On the 27th of April, a violent storm plowed a massive swath of destruction across the the Southeast. The cost in life is unspeakable, the cost in property is incalculable. The damage runs deep-- beyond the death toll, beyond the structures--into the psyche of those affected by the devastation; a depth I cannot fathom. As a poet, I could not help but be fascinated by such an event; the poetic mind is, I think, less creative than it is empathetic and less that than morbidly curious--if not as a whole, than at least for me. So in the aftermath of the storm--the news coverage, the horrifying images--of course I was compelled by my blinking cursor to say something. To make note of the event if not sense of it. But I knew I was no match for the cataclysm. Nature, as she often does, had left me nonplussed.
A couple of days passed. I took stock of the storm's disarray, hoping to find my way into some aspect of its horror (empathy) or beauty (curiosity). Then I remembered something I heard on the radio when the tornado was bushwhacking Tuscaloosa. The meteorologist had said something about the debris--how it was turning up in Birmingham, falling from the sky.
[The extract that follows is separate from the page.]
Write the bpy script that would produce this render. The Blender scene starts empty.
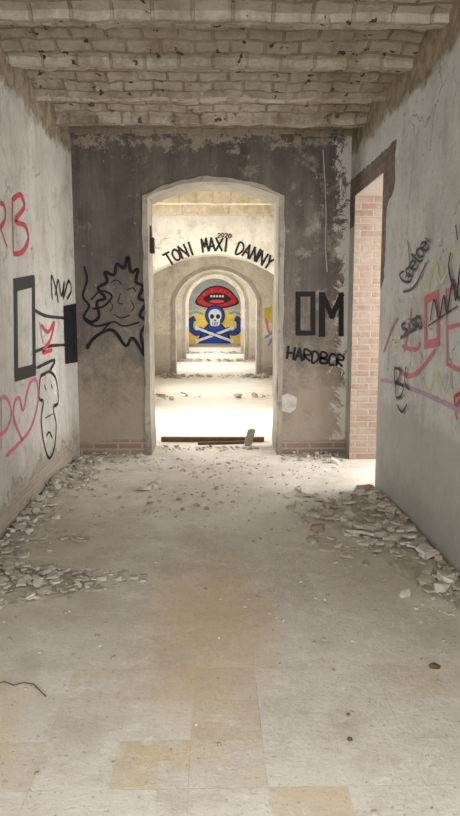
import bpy, bmesh, math, random
from mathutils import Vector, Matrix, noise, Euler
random.seed(7)
S=bpy.context.scene
# ---------------------------------------------------------------- camera
F=700.0; EYE=Vector((0,0,1.6))
cd=bpy.data.cameras.new("camera"); cam=bpy.data.objects.new("camera",cd)
S.collection.objects.link(cam); S.camera=cam
cam.location=EYE; cam.rotation_euler=Euler((math.radians(90-7.8),0,math.radians(-1.31)))
cd.sensor_fit='VERTICAL'; cd.sensor_height=24; cd.lens=24*F/816; cd.clip_start=0.05; cd.clip_end=200
R=cam.rotation_euler.to_matrix()
def ray(px,py): return R@Vector(((px-230)/F,-(py-408)/F,-1))
def onY(px,py,y):
    d=ray(px,py); t=y/d.y; p=EYE+d*t; return (p.x,p.z)
def onX(px,py,x):
    d=ray(px,py); t=x/d.x; p=EYE+d*t; return (p.y,p.z)
def onZ(px,py,z=0):
    d=ray(px,py); t=(z-EYE.z)/d.z; p=EYE+d*t; return (p.x,p.y)

XL,XR,YW,H=-1.51,1.48,7.77,3.40
# ---------------------------------------------------------------- material helpers
class NT:
    def __init__(s,name,rough=0.9):
        s.m=bpy.data.materials.new(name); s.m.use_nodes=True; s.t=s.m.node_tree
        s.b=s.t.nodes['Principled BSDF']; s.b.inputs['Roughness'].default_value=rough
        s.b.inputs['Specular IOR Level'].default_value=0.2
        s.tc=s.n('ShaderNodeTexCoord'); s.obj=s.tc.outputs['Object']
        sp=s.n('ShaderNodeSeparateXYZ'); s.l(s.obj,sp.inputs[0]); s.x,s.y,s.z=sp.outputs
    def n(s,t): return s.t.nodes.new(t)
    def l(s,a,b): s.t.links.new(a,b)
    def setin(s,sock,v):
        if isinstance(v,bpy.types.NodeSocket): s.l(v,sock)
        elif isinstance(v,(tuple,list)) and len(v)==3 and sock.type=='RGBA': sock.default_value=(*v,1)
        else: sock.default_value=v
    def noise(s,scale,detail=6,rough=.6,vec=None,dist=0):
        k=s.n('ShaderNodeTexNoise'); s.l(vec or s.obj,k.inputs['Vector'])
        k.inputs['Scale'].default_value=scale;k.inputs['Detail'].default_value=detail
        k.inputs['Roughness'].default_value=rough;k.inputs['Distortion'].default_value=dist
        return k.outputs['Fac']
    def math(s,op,a,b=0.0,c=None,clamp=False):
        k=s.n('ShaderNodeMath'); k.operation=op; k.use_clamp=clamp
        s.setin(k.inputs[0],a); s.setin(k.inputs[1],b)
        if c is not None: s.setin(k.inputs[2],c)
        return k.outputs[0]
    def mul(s,a,b): return s.math('MULTIPLY',a,b)
    def add(s,a,b): return s.math('ADD',a,b)
    def ramp(s,v,lo,hi,a=0.0,b=1.0):
        k=s.n('ShaderNodeMapRange'); s.setin(k.inputs[0],v)
        for i,q in enumerate((lo,hi,a,b)): k.inputs[i+1].default_value=q
        return k.outputs[0]
    def mix(s,f,a,b,mode='MIX'):
        k=s.n('ShaderNodeMix'); k.data_type='RGBA'; k.blend_type=mode
        s.setin(k.inputs[0],f); s.setin(k.inputs[6],a); s.setin(k.inputs[7],b)
        return k.outputs[2]
    def comb(s,x,y,z=0.0):
        k=s.n('ShaderNodeCombineXYZ'); s.setin(k.inputs[0],x);s.setin(k.inputs[1],y);s.setin(k.inputs[2],z); return k.outputs[0]
    def brick(s,vec,w,h,c1,c2,mort,ms=.012):
        k=s.n('ShaderNodeTexBrick'); s.l(vec,k.inputs['Vector'])
        for nme,c in (('Color1',c1),('Color2',c2),('Mortar',mort)): k.inputs[nme].default_value=(*c,1)
        k.inputs['Scale'].default_value=1; k.inputs['Mortar Size'].default_value=ms
        k.inputs['Brick Width'].default_value=w; k.inputs['Row Height'].default_value=h
        k.inputs['Mortar Smooth'].default_value=.3
        return k.outputs['Color'],k.outputs['Fac']
    def bump(s,h,strength=.4,dist=.02):
        k=s.n('ShaderNodeBump'); k.inputs['Strength'].default_value=strength; k.inputs['Distance'].default_value=dist
        s.l(h,k.inputs['Height']); s.l(k.outputs[0],s.b.inputs['Normal'])
    def out(s,c): s.setin(s.b.inputs['Base Color'],c); return s.m

BR1,BR2,MO=(.33,.22,.165),(.40,.30,.24),(.42,.38,.33)
def plaster(name,A,B,stain,brickz=.28,topz=3.2,topc=(.22,.17,.12),dado=None,streak=True,low=None):
    t=NT(name)
    c=t.mix(t.ramp(t.noise(1.1,8,.65),.38,.62),A,B)
    c=t.mix(t.mul(t.ramp(t.noise(3.2,8,.75),.48,.68),.65),c,stain)
    if streak:
        v=t.comb(t.mul(t.add(t.x,t.y),5.0),t.mul(t.z,.5))
        c=t.mix(t.mul(t.ramp(t.noise(1.0,6,.7,v),.52,.72),.5),c,stain)
    c=t.mix(t.mul(t.ramp(t.noise(14,4,.6),.62,.67),.6),c,stain)
    c=t.mix(t.mul(t.ramp(t.noise(2.0,9,.8,dist=.6),.60,.63),.5),c,tuple(min(.8,q*1.15) for q in A))
    k=t.n('ShaderNodeTexVoronoi'); k.feature='DISTANCE_TO_EDGE'; k.inputs['Scale'].default_value=1.3
    nz=t.n('ShaderNodeTexNoise'); nz.inputs['Scale'].default_value=2.5; nz.inputs['Detail'].default_value=6; t.l(t.obj,nz.inputs['Vector'])
    vm=t.n('ShaderNodeVectorMath'); vm.operation='MULTIPLY_ADD'; t.l(nz.outputs['Color'],vm.inputs[0]); vm.inputs[1].default_value=(.7,.7,.7); t.l(t.obj,vm.inputs[2]); t.l(vm.outputs[0],k.inputs['Vector'])
    crack=t.mul(t.ramp(k.outputs['Distance'],.0,.012,1,0),t.ramp(t.noise(1.7,3),.48,.58))
    c=t.mix(t.mul(crack,.6),c,(.2,.18,.16))
    n=t.noise(2.6,8,.7)
    if dado:
        f=t.ramp(t.add(t.z,t.mul(n,.35)),dado[0]+.12,dado[0]+.22,1,0)
        c=t.mix(t.mul(f,.75),c,dado[1])
    if low:
        f=t.ramp(t.add(t.z,t.mul(n,1.4)),1.3,1.0)
        c=t.mix(t.mul(f,.75),c,low)
    # damp grime rising from the floor
    f=t.ramp(t.add(t.z,t.mul(t.noise(4,9,.8),1.2)),1.05,.75)
    c=t.mix(t.mul(f,.5),c,tuple(q*.8 for q in stain))
    bc,bf=t.brick(t.comb(t.add(t.x,t.y),t.z),.27,.075,BR1,BR2,MO)
    bc=t.mix(.55,bc,(.36,.33,.28))
    fm=t.ramp(t.add(t.z,t.mul(t.ramp(n,.3,.7),.5)),brickz+.22,brickz+.27,1,0)
    c=t.mix(fm,c,bc)
    ft=t.ramp(t.add(t.z,t.mul(n,.5)),topz+.25,topz+.32)
    tc=t.mix(t.ramp(t.noise(9,6,.7),.4,.6),topc,(.38,.32,.25))
    c=t.mix(ft,c,tc)
    h=t.add(t.noise(9,10,.7),t.mul(t.mul(bf,fm),-.8))
    h=t.add(h,t.mul(t.add(t.add(fm,ft),crack),-.6))
    t.bump(h,.65,.025)
    return t.out(c)
def flat(name,col,rough=.85,var=.25,sc=12):
    t=NT(name,rough)
    c=t.mix(t.ramp(t.noise(sc,5,.7),.35,.7),col,tuple(q*(1-var) for q in col)); t.bump(t.noise(40,4),.2,.005)
    return t.out(c)
def brickmat(name,tint=None,f=0):
    t=NT(name)
    bc,bf=t.brick(t.comb(t.add(t.x,t.y),t.z),.27,.07,(.27,.165,.12),(.37,.25,.19),(.38,.33,.28),.01)
    c=t.mix(t.ramp(t.noise(4,7,.7),.38,.68),bc,(.40,.335,.28))
    if tint: c=t.mix(t.mul(t.ramp(t.noise(5,6),.3,.6,.6,1),f),bc,tint)
    t.bump(t.math('SUBTRACT',t.noise(20,5),bf),.6,.015); return t.out(c)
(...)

Then I wrote the following poem. It does not do justice to the storm. Because it can not. In fact, the storm is intentionally distant, ravaging elsewhere, juxtaposed with the relative calm of a flower garden. Because flower gardens, I can do. EF-4 tornadoes--not so much. This is still a work in progress (and please do chime in, if so inclined) but I thought I'd share it while it's fresh.
Debris
“ . . .soon in glory bright unclouded . . .”
Tornadoes came to Alabama—commemorative
Stamp of blasted timber, shattered homes.
Miles away, Eugenia transplanted bulbs
Of tulip. Each time she stood, her spine radiated
Tendrils of flame. Wincing, she spaded
The soil. Winds flexed and muscled trees.
Eugenia sang her favorite hymn.
“ . . . all my sins and grief to bear . . .”
Tornadoes ambushed Tuscaloosa, spun
Cars and children and motel receipts
From clandestine loves. Hailstones the size
Of tulip bulbs. “ . . . what a privilege to carry . . .”
A photo fell in Eugenia’s garden, worse
For the weather—torn and grimed, missing
The head of the man beside the woman
Who smiled a smile for the ages, eyes cinched
Against a flash in the offing.
Eugenia hummed an interlude, surveyed
The sky—white clouds and blue on blue.
“ . . . o, what peace we often forfeit . . .”
Eugenia resumed. The photo flew
On a gust. She reached but her back caught fire.
She passed an hour supine, watching mementos
Fall, blinking off incidental splats of rain.
Litter like ashes like weeds in her garden—
To be plucked and shoe-boxed just in case.
“ . . . blessed Savior thou hast promised . . . "
Tornadoes plowed, Eugenia sang. A smile for the ages
Flew—mile after mile on weakening gales.